| Direction |
Repeat each record below exactly as given.

===== Provided records =====

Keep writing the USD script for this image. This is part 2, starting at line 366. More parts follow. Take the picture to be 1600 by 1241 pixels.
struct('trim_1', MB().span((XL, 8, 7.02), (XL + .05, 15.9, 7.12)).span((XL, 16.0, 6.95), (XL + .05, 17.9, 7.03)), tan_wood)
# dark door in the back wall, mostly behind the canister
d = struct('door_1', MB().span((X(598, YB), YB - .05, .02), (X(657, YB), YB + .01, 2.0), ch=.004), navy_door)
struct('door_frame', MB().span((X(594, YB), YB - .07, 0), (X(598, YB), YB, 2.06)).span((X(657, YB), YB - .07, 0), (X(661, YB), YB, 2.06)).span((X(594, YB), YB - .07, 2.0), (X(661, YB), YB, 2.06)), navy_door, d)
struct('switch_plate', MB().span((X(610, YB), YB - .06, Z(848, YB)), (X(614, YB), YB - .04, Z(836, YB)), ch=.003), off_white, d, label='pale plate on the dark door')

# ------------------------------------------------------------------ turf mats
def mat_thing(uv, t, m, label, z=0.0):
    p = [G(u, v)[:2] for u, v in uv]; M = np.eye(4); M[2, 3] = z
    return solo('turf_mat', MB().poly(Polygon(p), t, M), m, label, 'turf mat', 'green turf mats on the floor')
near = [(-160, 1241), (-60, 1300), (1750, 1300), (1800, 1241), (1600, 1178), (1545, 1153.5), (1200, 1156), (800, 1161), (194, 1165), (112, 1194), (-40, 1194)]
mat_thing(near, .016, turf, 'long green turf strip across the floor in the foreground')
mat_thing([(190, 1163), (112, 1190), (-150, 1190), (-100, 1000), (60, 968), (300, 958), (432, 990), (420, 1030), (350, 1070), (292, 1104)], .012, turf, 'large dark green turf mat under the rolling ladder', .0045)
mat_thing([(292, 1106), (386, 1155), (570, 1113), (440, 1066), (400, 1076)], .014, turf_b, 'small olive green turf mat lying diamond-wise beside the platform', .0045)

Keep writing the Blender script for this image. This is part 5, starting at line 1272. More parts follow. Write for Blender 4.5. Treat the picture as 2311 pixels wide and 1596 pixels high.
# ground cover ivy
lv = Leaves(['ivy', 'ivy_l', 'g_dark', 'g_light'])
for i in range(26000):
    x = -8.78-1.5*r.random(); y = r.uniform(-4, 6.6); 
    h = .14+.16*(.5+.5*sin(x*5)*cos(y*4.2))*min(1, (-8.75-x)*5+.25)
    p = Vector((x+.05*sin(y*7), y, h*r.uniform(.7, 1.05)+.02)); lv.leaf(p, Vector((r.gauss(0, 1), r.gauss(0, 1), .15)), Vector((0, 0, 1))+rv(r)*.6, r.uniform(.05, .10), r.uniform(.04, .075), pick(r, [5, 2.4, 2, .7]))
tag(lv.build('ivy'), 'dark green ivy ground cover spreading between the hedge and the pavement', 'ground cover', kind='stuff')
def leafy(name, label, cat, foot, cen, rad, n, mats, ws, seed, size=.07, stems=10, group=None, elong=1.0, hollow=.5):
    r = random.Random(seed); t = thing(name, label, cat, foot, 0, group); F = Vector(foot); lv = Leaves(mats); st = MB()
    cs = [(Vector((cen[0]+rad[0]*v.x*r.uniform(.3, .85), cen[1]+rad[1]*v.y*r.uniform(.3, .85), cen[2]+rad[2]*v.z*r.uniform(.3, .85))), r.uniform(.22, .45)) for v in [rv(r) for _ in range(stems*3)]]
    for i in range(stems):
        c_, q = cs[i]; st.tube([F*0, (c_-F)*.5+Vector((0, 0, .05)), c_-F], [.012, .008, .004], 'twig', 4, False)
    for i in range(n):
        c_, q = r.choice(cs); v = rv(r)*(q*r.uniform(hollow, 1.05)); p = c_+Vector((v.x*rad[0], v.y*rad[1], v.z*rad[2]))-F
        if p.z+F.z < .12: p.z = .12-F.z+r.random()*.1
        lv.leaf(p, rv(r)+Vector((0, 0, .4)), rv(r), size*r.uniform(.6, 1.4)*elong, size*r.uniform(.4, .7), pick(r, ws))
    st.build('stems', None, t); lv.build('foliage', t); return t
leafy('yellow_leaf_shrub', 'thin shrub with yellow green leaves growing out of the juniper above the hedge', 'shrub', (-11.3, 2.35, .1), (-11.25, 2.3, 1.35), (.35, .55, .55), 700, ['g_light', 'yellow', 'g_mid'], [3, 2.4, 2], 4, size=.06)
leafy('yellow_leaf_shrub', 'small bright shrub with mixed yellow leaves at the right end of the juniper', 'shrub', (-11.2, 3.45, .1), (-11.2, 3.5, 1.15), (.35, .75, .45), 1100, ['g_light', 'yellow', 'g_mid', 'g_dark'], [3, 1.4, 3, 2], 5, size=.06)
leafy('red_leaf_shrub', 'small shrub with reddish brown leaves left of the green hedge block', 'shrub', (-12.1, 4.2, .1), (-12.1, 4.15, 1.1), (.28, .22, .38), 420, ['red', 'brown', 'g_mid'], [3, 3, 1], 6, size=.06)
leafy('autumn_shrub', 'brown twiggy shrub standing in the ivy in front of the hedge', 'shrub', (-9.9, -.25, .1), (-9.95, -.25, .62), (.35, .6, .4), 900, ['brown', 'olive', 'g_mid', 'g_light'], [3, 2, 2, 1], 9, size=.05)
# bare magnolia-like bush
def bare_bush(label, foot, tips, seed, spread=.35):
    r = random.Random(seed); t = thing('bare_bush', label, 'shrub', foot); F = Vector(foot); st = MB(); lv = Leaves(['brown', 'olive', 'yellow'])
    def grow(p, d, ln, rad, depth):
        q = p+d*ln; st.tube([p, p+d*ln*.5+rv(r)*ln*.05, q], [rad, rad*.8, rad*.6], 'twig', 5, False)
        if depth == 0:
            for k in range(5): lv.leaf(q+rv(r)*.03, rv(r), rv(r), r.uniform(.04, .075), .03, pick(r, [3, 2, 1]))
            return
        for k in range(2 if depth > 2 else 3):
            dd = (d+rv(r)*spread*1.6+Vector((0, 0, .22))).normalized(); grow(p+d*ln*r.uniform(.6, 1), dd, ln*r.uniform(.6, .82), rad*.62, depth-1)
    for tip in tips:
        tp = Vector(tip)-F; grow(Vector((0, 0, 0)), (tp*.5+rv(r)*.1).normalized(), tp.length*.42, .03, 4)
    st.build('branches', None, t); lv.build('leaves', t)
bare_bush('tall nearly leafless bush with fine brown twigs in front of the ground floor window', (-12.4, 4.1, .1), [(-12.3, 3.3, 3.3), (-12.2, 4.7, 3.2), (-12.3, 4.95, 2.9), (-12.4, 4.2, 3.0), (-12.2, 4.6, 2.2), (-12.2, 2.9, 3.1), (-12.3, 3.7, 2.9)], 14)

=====

| Solved problem |
Keep writing the USD script for this image. This is part 2, starting at line 366. More parts follow. Take the picture to be 1600 by 1241 pixels.
struct('trim_1', MB().span((XL, 8, 7.02), (XL + .05, 15.9, 7.12)).span((XL, 16.0, 6.95), (XL + .05, 17.9, 7.03)), tan_wood)
# dark door in the back wall, mostly behind the canister
d = struct('door_1', MB().span((X(598, YB), YB - .05, .02), (X(657, YB), YB + .01, 2.0), ch=.004), navy_door)
struct('door_frame', MB().span((X(594, YB), YB - .07, 0), (X(598, YB), YB, 2.06)).span((X(657, YB), YB - .07, 0), (X(661, YB), YB, 2.06)).span((X(594, YB), YB - .07, 2.0), (X(661, YB), YB, 2.06)), navy_door, d)
struct('switch_plate', MB().span((X(610, YB), YB - .06, Z(848, YB)), (X(614, YB), YB - .04, Z(836, YB)), ch=.003), off_white, d, label='pale plate on the dark door')

# ------------------------------------------------------------------ turf mats
def mat_thing(uv, t, m, label, z=0.0):
    p = [G(u, v)[:2] for u, v in uv]; M = np.eye(4); M[2, 3] = z
    return solo('turf_mat', MB().poly(Polygon(p), t, M), m, label, 'turf mat', 'green turf mats on the floor')
near = [(-160, 1241), (-60, 1300), (1750, 1300), (1800, 1241), (1600, 1178), (1545, 1153.5), (1200, 1156), (800, 1161), (194, 1165), (112, 1194), (-40, 1194)]
mat_thing(near, .016, turf, 'long green turf strip across the floor in the foreground')
mat_thing([(190, 1163), (112, 1190), (-150, 1190), (-100, 1000), (60, 968), (300, 958), (432, 990), (420, 1030), (350, 1070), (292, 1104)], .012, turf, 'large dark green turf mat under the rolling ladder', .0045)
mat_thing([(292, 1106), (386, 1155), (570, 1113), (440, 1066), (400, 1076)], .014, turf_b, 'small olive green turf mat lying diamond-wise beside the platform', .0045)

Keep writing the Blender script for this image. This is part 5, starting at line 1272. More parts follow. Write for Blender 4.5. Treat the picture as 2311 pixels wide and 1596 pixels high.
# ground cover ivy
lv = Leaves(['ivy', 'ivy_l', 'g_dark', 'g_light'])
for i in range(26000):
    x = -8.78-1.5*r.random(); y = r.uniform(-4, 6.6); 
    h = .14+.16*(.5+.5*sin(x*5)*cos(y*4.2))*min(1, (-8.75-x)*5+.25)
    p = Vector((x+.05*sin(y*7), y, h*r.uniform(.7, 1.05)+.02)); lv.leaf(p, Vector((r.gauss(0, 1), r.gauss(0, 1), .15)), Vector((0, 0, 1))+rv(r)*.6, r.uniform(.05, .10), r.uniform(.04, .075), pick(r, [5, 2.4, 2, .7]))
tag(lv.build('ivy'), 'dark green ivy ground cover spreading between the hedge and the pavement', 'ground cover', kind='stuff')
def leafy(name, label, cat, foot, cen, rad, n, mats, ws, seed, size=.07, stems=10, group=None, elong=1.0, hollow=.5):
    r = random.Random(seed); t = thing(name, label, cat, foot, 0, group); F = Vector(foot); lv = Leaves(mats); st = MB()
    cs = [(Vector((cen[0]+rad[0]*v.x*r.uniform(.3, .85), cen[1]+rad[1]*v.y*r.uniform(.3, .85), cen[2]+rad[2]*v.z*r.uniform(.3, .85))), r.uniform(.22, .45)) for v in [rv(r) for _ in range(stems*3)]]
    for i in range(stems):
        c_, q = cs[i]; st.tube([F*0, (c_-F)*.5+Vector((0, 0, .05)), c_-F], [.012, .008, .004], 'twig', 4, False)
    for i in range(n):
        c_, q = r.choice(cs); v = rv(r)*(q*r.uniform(hollow, 1.05)); p = c_+Vector((v.x*rad[0], v.y*rad[1], v.z*rad[2]))-F
        if p.z+F.z < .12: p.z = .12-F.z+r.random()*.1
        lv.leaf(p, rv(r)+Vector((0, 0, .4)), rv(r), size*r.uniform(.6, 1.4)*elong, size*r.uniform(.4, .7), pick(r, ws))
    st.build('stems', None, t); lv.build('foliage', t); return t
leafy('yellow_leaf_shrub', 'thin shrub with yellow green leaves growing out of the juniper above the hedge', 'shrub', (-11.3, 2.35, .1), (-11.25, 2.3, 1.35), (.35, .55, .55), 700, ['g_light', 'yellow', 'g_mid'], [3, 2.4, 2], 4, size=.06)
leafy('yellow_leaf_shrub', 'small bright shrub with mixed yellow leaves at the right end of the juniper', 'shrub', (-11.2, 3.45, .1), (-11.2, 3.5, 1.15), (.35, .75, .45), 1100, ['g_light', 'yellow', 'g_mid', 'g_dark'], [3, 1.4, 3, 2], 5, size=.06)
leafy('red_leaf_shrub', 'small shrub with reddish brown leaves left of the green hedge block', 'shrub', (-12.1, 4.2, .1), (-12.1, 4.15, 1.1), (.28, .22, .38), 420, ['red', 'brown', 'g_mid'], [3, 3, 1], 6, size=.06)
leafy('autumn_shrub', 'brown twiggy shrub standing in the ivy in front of the hedge', 'shrub', (-9.9, -.25, .1), (-9.95, -.25, .62), (.35, .6, .4), 900, ['brown', 'olive', 'g_mid', 'g_light'], [3, 2, 2, 1], 9, size=.05)
# bare magnolia-like bush
def bare_bush(label, foot, tips, seed, spread=.35):
    r = random.Random(seed); t = thing('bare_bush', label, 'shrub', foot); F = Vector(foot); st = MB(); lv = Leaves(['brown', 'olive', 'yellow'])
    def grow(p, d, ln, rad, depth):
        q = p+d*ln; st.tube([p, p+d*ln*.5+rv(r)*ln*.05, q], [rad, rad*.8, rad*.6], 'twig', 5, False)
        if depth == 0:
            for k in range(5): lv.leaf(q+rv(r)*.03, rv(r), rv(r), r.uniform(.04, .075), .03, pick(r, [3, 2, 1]))
            return
        for k in range(2 if depth > 2 else 3):
            dd = (d+rv(r)*spread*1.6+Vector((0, 0, .22))).normalized(); grow(p+d*ln*r.uniform(.6, 1), dd, ln*r.uniform(.6, .82), rad*.62, depth-1)
    for tip in tips:
        tp = Vector(tip)-F; grow(Vector((0, 0, 0)), (tp*.5+rv(r)*.1).normalized(), tp.length*.42, .03, 4)
    st.build('branches', None, t); lv.build('leaves', t)
bare_bush('tall nearly leafless bush with fine brown twigs in front of the ground floor window', (-12.4, 4.1, .1), [(-12.3, 3.3, 3.3), (-12.2, 4.7, 3.2), (-12.3, 4.95, 2.9), (-12.4, 4.2, 3.0), (-12.2, 4.6, 2.2), (-12.2, 2.9, 3.1), (-12.3, 3.7, 2.9)], 14)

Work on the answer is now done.